Negara- negara yang masuk peringkat tertinggi dalam Laporan Kebahagiaan Dunia (WHR) 2023 adalah negara dengan pendapatan per kapita tinggi. Dari 137 negara yang disurvei, kebahagiaan teratas tercatat Finlandia, Denmark, Eslandia, Swiss, dan Belanda. Sedangkan Indonesia ada di peringkat 84. Finlandia menawarkan kualitas hidup yang luar biasa bagi penduduknya. Kondisi kesehatan, perumahan,pendidikan, dan stabilitas politik yang tinggi di negara itu menghasilkan suasana membahagiakan untuk tinggal dan berkembang.
Keinginan memiliki rumah adalah kapasitas intrinsik yang ada dalam diri manusia untuk mecari makna dan tujuan hidup bahagia dan sejahtera.

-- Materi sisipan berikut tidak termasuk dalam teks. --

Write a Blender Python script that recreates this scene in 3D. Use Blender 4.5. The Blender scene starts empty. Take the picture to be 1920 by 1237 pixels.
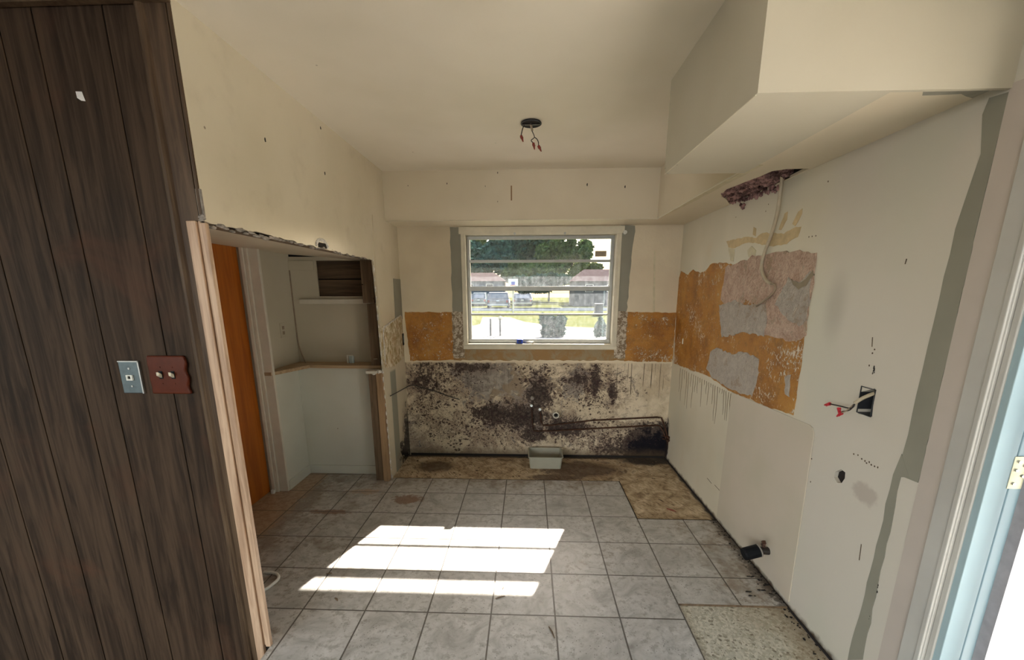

Pemenuhan janji perumahan kepada semua lapisan masyarakat termasuk wong cilik, yang memprioritaskan keadilan dan kesejahteraan rakyat sebagai standar tertinggi dalam pelayanan publik. Mengubah Indonesia menjadi sebuah negara sejahtera (Welfare state) dengan prinsip keadilan sosial untuk semua (social justice for all) dengan pemenuhan perumahan pada jutaan rakyat di berbagai pelosok Tanah Air.